Jay Hovdey|Jan 16, 2004

ARCADIA, Calif. - No one names their racing Thoroughbreds with more care and creativity than Ann and Jerry Moss.

For this they should get ample credit. The name game can be a frustrating slog through alternate choices and arcane Jockey Club rules. After seeing their first, second, third, and fourth picks turned down, no one can blame an owner for giving up and just slapping the sire and dam together for an unimaginative hybrid.

Still, it is worth the effort. A good name lingers long after the horse is gone. Over the past 20 years, the Mosses have decorated the game with the likes of Wild Harmony, Corona Lake, Rhapsodic, Delicate Vine, Sardula, Lexicon, and Fighting Fit, who was their first stakes winner back in 1983.

"I used to go to London a lot for my music business," said Jerry Moss, who founded A&M records with Herb Alpert in 1962. "There was an elevator operator at the Dorchester Hotel, and every time I asked him how he was doing, he'd say, 'Fighting fit!' I figured if I ever got a horse to name, that would be my first choice."

Moss admits to burning the midnight oil this time of year while in diligent search of suitable names. The Jockey Club's naming deadline for 2-year-olds of 2004 is Feb. 1.

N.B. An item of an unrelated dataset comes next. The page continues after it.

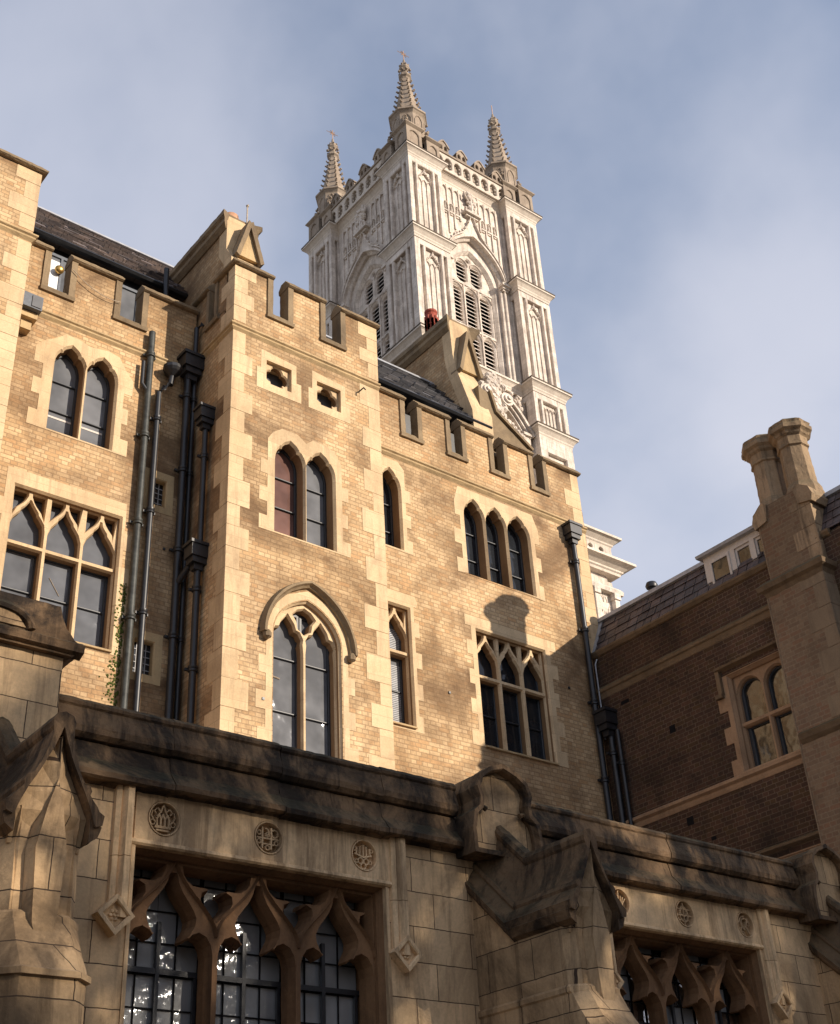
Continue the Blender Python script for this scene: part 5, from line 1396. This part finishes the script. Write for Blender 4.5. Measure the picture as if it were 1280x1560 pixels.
bm = NB(); tube(bm, [(41.6, 43.5, 60.5), (41.6, 43.5, 65.6)], .025, 5)
for z, l in ((64.7, .25), (64.2, .3), (63.6, .28), (65.2, .2)): tube(bm, [(41.6 - l, 43.5, z), (41.6 + l, 43.5, z + .1)], .018, 4)
obj('aerial', bm, LEAD, TW)
# lower stage, wider, with balustrade band and panelled wall -----------
yb, xb_ = 38.25, 45.55
bm = NB(); box(bm, 33.0, xb_ - .7, yb + .5, 50.5, 0, 36.0); LOW = obj('lower_stage', bm, TOWER, TW)
bm = NB(); cornice_block(bm, 33.0, xb_ - .35, yb + .25, 50.5, 35.95, 0, 1.5); cornice_block(bm, 33.0, xb_ - .05, yb + .15, 50.5, 34.35, 0, 2.1); obj('cornice', bm, TCORN, LOW)
bm = NB(); hs = []
for k in range(4):
    x = 44.45 - k * .78; hs.append([(x - .13, 34.62), (x, 34.52), (x + .13, 34.62), (x + .17, 34.85), (x + .10, 34.95), (x + .17, 35.05), (x + .13, 35.15), (x, 35.22), (x - .13, 35.15), (x - .17, 35.05), (x - .10, 34.95), (x - .17, 34.85)])
plate(bm, FR, rect(33, xb_ - .35, 34.35, 35.4), hs, yb + .25, yb + .42, .03); box(bm, 33, xb_ - .37, yb + .44, 50, 34.3, 35.4)
obj('balustrade', bm, TOWER, LOW)
bm = NB(); box(bm, 33, xb_ - .3, yb + .55, 50, 29, 33.4)
for x in (45.05, 43.6, 41.9): box(bm, x - .16, x + .16, yb + .2, yb + .6, 29, 32.2); box(bm, x - .22, x + .22, yb + .12, yb + .6, 32.2, 32.55)
for x in (44.3, 42.7):
    M = lambda u, v, w: (u, yb + .55 + w, v)
    for k in range(4):
        xa = x - .52 + k * .27
        cv = pointed(xa, xa + .25, 31.5 + (.5 if k in (1, 2) else 0), 31.85 + (.5 if k in (1, 2) else 0), .7, 4)
        for p_, q_ in zip(cv, cv[1:]): prism(bm, M, [p_, q_, (q_[0], q_[1] + .06), (p_[0], p_[1] + .06)], -.08, .02)
        prism(bm, M, rect(xa - .025, xa + .025, 29, 31.5), -.08, .02)
    for k in range(14): lump(bm, M(x + random.uniform(-.25, .25), 30.6 + random.uniform(-.6, .9), -.05), .11)
obj('panelled_wall', bm, TOWER, LOW)
bm = NB(); band_x(bm, 33, xb_ + .05, [(yb + .6, 32.55), (yb + .2, 32.56), (yb + .15, 32.75), (yb + .35, 33.0), (yb + .6, 33.0)]); obj('entablature', bm, TOWER, LOW)
bm = NB(); prism(bm, FR, [(45.2, 26), (48.6, 26), (45.5, 33.2), (45.2, 33.2)], yb + 1.2, yb + 2.4); obj('sloping_buttress', bm, TOLD, LOW)
bm = NB(); sweep(bm, [[(48.7, y, 26), (45.6, y, 33.3), (45.5, y, 33.2), (48.5, y, 26)] for y in (yb + 1.0, yb + 2.6)], None); obj('sloping_coping', bm, TOLD, LOW)

# ================================================================== across the yard (unseen behind the camera; range added, crowns thickened to shade the cloister; shows in its panes)
OB = thing('unseen_courtyard_range', 'plain stone range added unseen across the yard, mirrored in the cloister panes', 'building', (20, -34, 0))
bm = NB(); box(bm, -20, 60, -44, -34, 0, 13.5); prism(bm, SD, [(-44.4, 13.5), (-33.6, 13.5), (-39, 18)], -20.2, 60.2); obj('wall', bm, BRICK, OB)
bm = NB()
for k in range(20):
    for z in (2, 6, 10): box(bm, -18 + k * 4, -16.6 + k * 4, -34.02, -33.9, z, z + 2.2)
obj('window', bm, GLASSD, OB)
def bare_tree(x, y, h, seed, label):
    rnd = random.Random(seed)
    T_ = thing('bare_tree', label, 'tree', (x, y, 0), 'bare trees in the yard')
    tr, cw, lf = NB(), NB(), NB()
    def seg(bm, a, b, r0, r1, n):
        tube(bm, [a, b], r0, n, r1)
    def grow(p, d, L_, r, lv):
        q = p + d * L_
        seg(tr if lv < 2 else cw, p, q, r, r * .72, 7 if lv < 2 else (4 if lv < 4 else 3))
        if lv >= 4:  # leaves added to thicken the crown and dim the sun on the cloister
            for i in range(5 if lv > 5 else 3):
                c = p + d * L_ * rnd.random() + Vector((rnd.gauss(0, .16), rnd.gauss(0, .16), rnd.gauss(0, .16)))
                a = Vector((rnd.gauss(0, 1), rnd.gauss(0, 1), rnd.gauss(0, 1))).normalized(); b = a.cross(Vector((rnd.gauss(0, 1), rnd.gauss(0, 1), rnd.gauss(0, 1)))).normalized()
                z_ = rnd.uniform(.045, .085)
                lf.faces.new([lf.verts.new(c + a * z_ * u + b * z_ * .7 * v) for u, v in ((-1, 0), (0, -1), (1, 0), (0, 1))])
        if lv >= 7: return
        n = 2 if lv < 1 else rnd.choice((2, 3, 3)) if lv < 5 else rnd.choice((2, 3))
        for i in range(n):
            ax = Vector((rnd.gauss(0, 1), rnd.gauss(0, 1), rnd.gauss(0, .35)))
            nd = (d + ax.normalized() * rnd.uniform(.35, .75)).normalized(); nd.z = nd.z * .9 + .12
            grow(q if rnd.random() < .7 else p + d * L_ * rnd.uniform(.5, 1), nd.normalized(), L_ * rnd.uniform(.66, .86), r * (.62 if i else .72), lv + 1)
        if lv > 1:
            for i in range(2):
                ax = Vector((rnd.gauss(0, 1), rnd.gauss(0, 1), rnd.gauss(0, 1))).normalized()
                seg(cw, p + d * L_ * rnd.random(), p + d * L_ * rnd.random() + ax * L_ * .5, r * .25 + .006, .006, 3)
    grow(Vector((x, y, 0)), Vector((0, 0, 1)), h * .24, h * .022, 0)
    obj('trunk', tr, BARK, T_); c_ = obj('crown', cw, BARK, T_); obj('added_shade_leaves', lf, LEAF, c_)
TREES = [(13.5, -13, 18, 3, 'bare tree in the yard, nearest the camera'), (19.5, -15, 19.0, 5, 'tallest bare tree in the yard, middle of the row'), (25.5, -14, 18.5, 9, 'bare tree at the far end of the row in the yard'), (16.5, -19, 20.5, 12, 'bare tree standing behind the row, by the far range'),
         (22.5, -19, 20.5, 21, 'second bare tree behind the row, towards its far end')]
for t_ in TREES: bare_tree(*t_)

"Sometimes I'll go through a magazine - like, say, Vanity Fair - and there will be a couple of phrases," Moss said. "They'll trigger an inspiration, and all of a sudden you're off. Of course, I have to run everything by Ann to make sure we agree. She likes to call me 'the committee of one.'

"It's fun, and I think it's important," Moss added. "You've got to be able to hear Trevor Denman saying the name. That's the real test."

Two years ago, the Mosses named a young filly Summer Bay, who was by Kentucky Derby winner Sea Hero out of their stakes-winning mare Set Them Free. It was a nice name, pleasant enough on the tongue, except for one nagging development.

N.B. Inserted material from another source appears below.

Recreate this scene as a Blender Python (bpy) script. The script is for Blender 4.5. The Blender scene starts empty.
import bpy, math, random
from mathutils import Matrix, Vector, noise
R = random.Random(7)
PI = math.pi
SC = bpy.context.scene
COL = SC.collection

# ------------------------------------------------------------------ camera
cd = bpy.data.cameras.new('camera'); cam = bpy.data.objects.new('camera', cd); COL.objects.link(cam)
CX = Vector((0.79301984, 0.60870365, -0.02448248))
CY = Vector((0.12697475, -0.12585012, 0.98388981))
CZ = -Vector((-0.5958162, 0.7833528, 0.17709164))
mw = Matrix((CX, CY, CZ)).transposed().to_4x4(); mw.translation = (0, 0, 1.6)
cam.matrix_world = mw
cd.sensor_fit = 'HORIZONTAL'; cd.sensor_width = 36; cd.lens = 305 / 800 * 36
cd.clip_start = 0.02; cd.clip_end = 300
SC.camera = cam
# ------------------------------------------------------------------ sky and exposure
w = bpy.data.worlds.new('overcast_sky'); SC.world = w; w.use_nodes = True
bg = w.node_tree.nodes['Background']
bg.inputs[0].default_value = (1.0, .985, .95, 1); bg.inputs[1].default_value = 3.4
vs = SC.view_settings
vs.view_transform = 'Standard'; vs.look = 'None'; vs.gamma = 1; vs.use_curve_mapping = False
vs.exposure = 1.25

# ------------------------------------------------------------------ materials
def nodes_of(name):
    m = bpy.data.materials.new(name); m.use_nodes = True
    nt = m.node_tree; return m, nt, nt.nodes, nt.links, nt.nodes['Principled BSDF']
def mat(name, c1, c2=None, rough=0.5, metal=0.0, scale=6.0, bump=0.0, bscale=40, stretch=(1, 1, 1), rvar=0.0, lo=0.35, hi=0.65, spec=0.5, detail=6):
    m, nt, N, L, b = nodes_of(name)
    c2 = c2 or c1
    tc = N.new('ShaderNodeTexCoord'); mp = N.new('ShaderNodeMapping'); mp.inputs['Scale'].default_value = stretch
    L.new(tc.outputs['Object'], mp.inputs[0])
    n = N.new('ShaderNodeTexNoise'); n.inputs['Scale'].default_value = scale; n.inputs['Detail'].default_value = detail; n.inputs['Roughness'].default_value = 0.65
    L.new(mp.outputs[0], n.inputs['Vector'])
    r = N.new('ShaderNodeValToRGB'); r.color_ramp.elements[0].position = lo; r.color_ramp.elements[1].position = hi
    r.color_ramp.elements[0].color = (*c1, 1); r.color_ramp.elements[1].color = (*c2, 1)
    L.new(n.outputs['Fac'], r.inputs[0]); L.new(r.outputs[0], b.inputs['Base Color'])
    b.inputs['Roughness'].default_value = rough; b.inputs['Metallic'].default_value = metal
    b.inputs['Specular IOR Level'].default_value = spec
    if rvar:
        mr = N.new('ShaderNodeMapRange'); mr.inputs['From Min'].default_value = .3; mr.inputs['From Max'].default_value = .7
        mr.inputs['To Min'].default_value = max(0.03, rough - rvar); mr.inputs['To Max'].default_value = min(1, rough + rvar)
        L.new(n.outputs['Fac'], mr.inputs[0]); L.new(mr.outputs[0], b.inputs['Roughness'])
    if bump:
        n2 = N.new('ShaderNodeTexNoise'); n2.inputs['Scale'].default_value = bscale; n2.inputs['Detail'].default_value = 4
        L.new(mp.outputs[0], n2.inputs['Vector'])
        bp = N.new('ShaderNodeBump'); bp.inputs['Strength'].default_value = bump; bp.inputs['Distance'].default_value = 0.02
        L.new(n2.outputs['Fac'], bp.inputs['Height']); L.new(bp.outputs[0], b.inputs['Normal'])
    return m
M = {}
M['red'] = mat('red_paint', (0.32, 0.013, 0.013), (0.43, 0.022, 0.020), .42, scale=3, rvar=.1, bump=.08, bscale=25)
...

"It turned out she wasn't a bay," Moss said. "She ended up a chestnut. So we named her Sea Jewel, after a boat we rented once in the Mediterranean. The name has good memories, because we had a great time."

Sea Jewel hit with a splash for trainer John Shirreffs, winning her first race in July 2002 at Del Mar. In three subsequent stakes tries she was no match for the leaders of her 2-year-old division, although she was third to Composure in the Oak Leaf Stakes and a distance fourth to Storm Flag Flying in the 2002 Breeders' Cup Juvenile Fillies at Arlington Park. That was good enough for a $56,000 payday.

When Sea Jewel emerged a couple of months later at age 3, Shirreffs thought she was on her way, and he was probably right, based upon her close second to Atlantic Ocean in the Santa Ysabel Stakes at Santa Anita. The date was Jan. 5, 2003, after which Sea Jewel promptly disappeared from view.

"Chip in the knee," Shirreffs said. "That put the red light out. The chip was removed and the prognosis was excellent for her to return to 100 percent. But it's always difficult, once you have them racing fit, to get them back to the same level again."

The challenge is not only physical. A trainer must be aware of the mental stress involved as well.

"The only trouble with that is if they come back at a more difficult level," Shirreffs said. "They need an easy race to start off again."

True to his word, Shirreffs found a little Santa Anita sprint on a quiet November afternoon to return Sea Jewel to competition. She finished a useful fifth - the equivalent of a full-speed scrimmage - while getting her lungs stretched and her legs just tired enough. After that, no one was really surprised when Sea Jewel won her next race on Dec. 14, a one-mile allowance on the grass at Hollywood Park.

Buoyed by those two positive experiences, Sea Jewel now seems poised to challenge division leader Island Fashion in the $150,000 El Encino Stakes on Sunday at Santa Anita Park.

"Sea Jewel is not a big filly," Moss said. "But she's almost perfectly formed. Good size, very racy. She seems to have come back happy, with a real desire to run. I think John is very good at that. He wants horses to have a good time out there. And we've seen that's so important."

Beyond this race, and the subsequent La Canada for the 4-year-old fillies, Shirreffs and Moss envision a future on the grass for Sea Jewel. This makes sense, since her pedigree traces immediately to Del Mar Oaks winner Savannah Dancer and more distantly to those classic half-siblings, French Derby winner Val de Loir and Epsom Oaks winner Valoris II.

"We're expecting some big things from her this year," Moss said. "Now, if we can just hear Trevor call her name four or five times on Sunday."